The investigation comes as the garda commissioner revealed that the cost of policing Rossport had escalated to more than €11m, more than half the budget allocated to fight organised crime in Ireland.

The Minister for Justice, Dermot Ahern, is understood to be furious at the massive garda overtime bill at a time of budget cutbacks, according to a department source. Mr Ahern cut the garda overtime budget by €20m for next year, as a result of new constraints, while the gardai’s Operation Anvil, targeting organised crime, was increased by €1m to €21m.

He believes the €11m spent on policing the protests at Rossport could be better diverted into fighting gangland criminals such as those behind the murder last weekend of Shane Geoghegan, a Limerick rugby player, gunned down in a shocking case of mistaken identity.

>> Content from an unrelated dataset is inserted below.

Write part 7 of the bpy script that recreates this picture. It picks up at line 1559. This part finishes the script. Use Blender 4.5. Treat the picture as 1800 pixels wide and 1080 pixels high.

The Justice Minister at one time considered asking Shell Ireland to share the enormous costs of policing the protests. That proposal has been ruled out on foot of legal advice that Shell is entitled to expect garda protection of its property and workers during times of protest.

The Rossport policing costs arose from overtime, subsistence and accommodation expenses paid to up to 250 extra gardai who are drafted in to Rossport, north Mayo, for demonstrations and protests. Normally about 30 gardai are assigned to police the district in Mayo.

The cost of securing the Corrib project continues to rise. The huge €11m outlay was calculated in August and does not cover the escalating protests in August and September as Shell attempted to start laying the pipe along the sea bed.

The Naval Service had three vessels in the area at different times, while the Garda Water Unit was also deployed to patrol Broadhaven Bay.

The controversial gas pipeline has been the source of continued dispute between locals and Shell Ireland since 2003. The Government set up a new forum a fortnight ago, with the aim of eliminating the need for gardai. The new forum is headed by Joe Brosnan, a former secretary general of the Department of Justice. Past attempts at mediation failed to resolve the differences.